WiMax service is available in only a few cities now, and it connects only to USB modems for laptops, and a couple of portable wireless router devices.

Dual-Band

Sprint executives told me today that the new smartphone will be dual-band--that is, it will contain both a 4G/WiMax radio and a 3G radio. The phone, I'm told, will first look for a 4G connection, then default to a slower 3G connection. So if you live in a WiMax city (there will be 80 by the end of 2010, Clearwire says), you will get 4G until you leave your coverage area, then you switch to 3G.

Todd Rowley, VP of Sprint's 4G business unit, told me Sprint is currently in talks with a handset maker for the phone, but couldn't reveal details. Rowley also says Sprint won't begin selling the 4G smartphone until the Clearwire WiMax network reaches around 100 million people in the U.S. That's likely to happen in late 2010; Clearwire is saying it'll reach 120 million people by the end of 2010.

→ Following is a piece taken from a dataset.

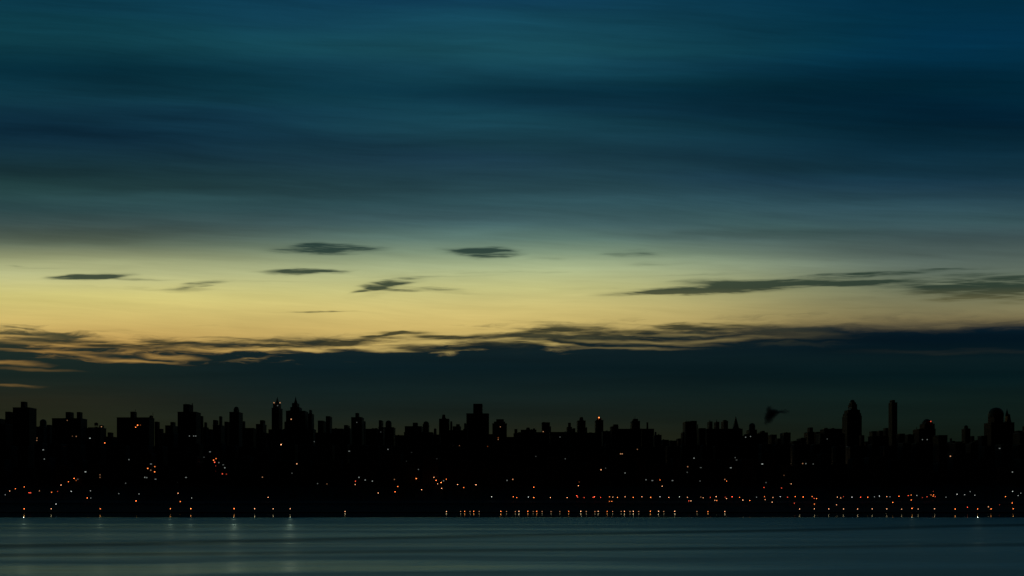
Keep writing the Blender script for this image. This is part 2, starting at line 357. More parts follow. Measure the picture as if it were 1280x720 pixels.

Then there's the issue of the app development community. Sprint and Samsung are both members of the Open Handset Alliance, which promotes Google's Android mobile OS. Sprint's VP of device and technology development Mathew Oommen explained to me that the Android OS is an especially good platform on which developers can create just the kind of rich media applications that will show off the fat (wireless) broadband pipe offered by WiMax networks.

What's So Great About Android?

Compared to other mobile OSes, Android lets developers write apps that more fully exploit the capabilities of the smartphone--things like the accelerometer, the high resolution display and the camera.